Setelah melalui hutan, kami mulai berjalan melalui trek yang sudah tersedia. Kami saling mengingatkan agar hati-hati dengan langkah kami dan waspada bila ada ular atau hal-hal yang berbahaya lainnya.

Pendakiannya cukup melelahkan, tetapi syukurlah kami terbiasa latihan lari berkilo-kilometer sehingga tidak ada yang terlalu mengeluh. Jika capek, kami akan beristirahat, lalu melanjutkan perjalanan lagi. Untunglah, trek pendakiannya juga tidak terlalu curam.
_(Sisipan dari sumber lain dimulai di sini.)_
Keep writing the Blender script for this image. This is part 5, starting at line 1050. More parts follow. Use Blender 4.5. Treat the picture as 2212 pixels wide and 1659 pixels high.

Setelah sekitar 3 jam pendakian, kami sampai di puncak gunung. Yang pertama menarik perhatian adalah di puncak Gunung Geulis ada sebuah makam. Saya tidak tahu makam siapa, tapi terbayang butuh effort yang besar untuk memakamkan seseorang di puncak gunung.

Di sana juga ada warung makanan. Yang membuat saya sedikit kecewa adalah cukup banyak tumpukan sampah di puncak gunung. Saya tidak mengerti, bukankah orang-orang mau mendekatkan diri dengan alam makanya mereka mendaki gunung, tetapi kenapa harus nyampah di puncaknya?

Puncak Gunung Geulis merupakan tanah yang datar dan cukup luas. Jadi, puncak Gunung Geulis merupakan puncak yang aman. Ada dua pohon beringin ikonik di sana yang bisa terlihat dari daratan di bawah.

Kemudian, kami berjalan ke sebuah tugu yang menandakan kami sedang berada di puncak Gunung Geulis. Di sana kami melihat pemandangan daratan yang luas di bawah.

Dari atas terlihat jika sawah masih mendominasi daratan di sekitar Gunung Geulis di waktu itu. Kami juga melihat rangkaian pegunungan yang mengelilingi dataran Bandung dan Sumedang dengan pandangan yang lebih luas.

Rasa letih kami terbayar dengan pemandangan yang kami lihat. Angin yang berhembus cukup kencang membuat badan saya terasa segar kembali. Ternyata beginilah rasanya ada di puncak gunung.

Pantaslah banyak orang yang hobi mendaki gunung walaupun harus berlelah-lelah dan bersusah payah karena ada sensasi kebahagiaan dan kepuasan tersendiri ketika sudah berada di puncak gunung.

Terbayang orang-orang yang mendaki gunung dengan ketinggian yang lebih tinggi dan trek pendakian yang lebih sulit. Pastilah mereka lebih puas dan lebih bahagia lagi.

Kami berfoto-foto dan beberapa waktu menikmati pemandangan di atas puncak. Tidak lama kemudian, guide kami mengingatkan bahwa waktu sudah sore dan kami harus cepat turun jika tidak mau turun dalam keadaan sudah gelap.

Kami pun turun kembali dengan waktu yang lebih cepat daripada saat mendaki. Kami sampai di kampus pada waktu Maghrib. Kami lega dan bersyukur tidak ada hal yang menyulitkan ketika perjalanan dan bisa kembali dengan selamat.

Saat itu saya pikir mungkin suatu hari bisa mendaki gunung lagi. Mendaki gunung yang lebih tinggi dengan pemandangan yang lebih indah. Misalnya, Gunung Rinjani di Lombok.

Tetapi sampai saat ini, ternyata mendaki Gunung Geulis adalah yang pertama dan terakhir untuk saya. Apalagi sekarang saya sudah emak-emak dan saya tidak berlari sekuat dulu. Terbayang betapa gempornya jika sekarang saya harus mendaki gunung.

Itulah cerita pengalaman saya tentang kegiatan KSR dan mendaki gunung ketika menjadi mahasiswa dulu. Walau sudah bertahun-tahun yang lalu, pengalaman tersebut menjadi kenangan yang indah dan tidak terlupakan.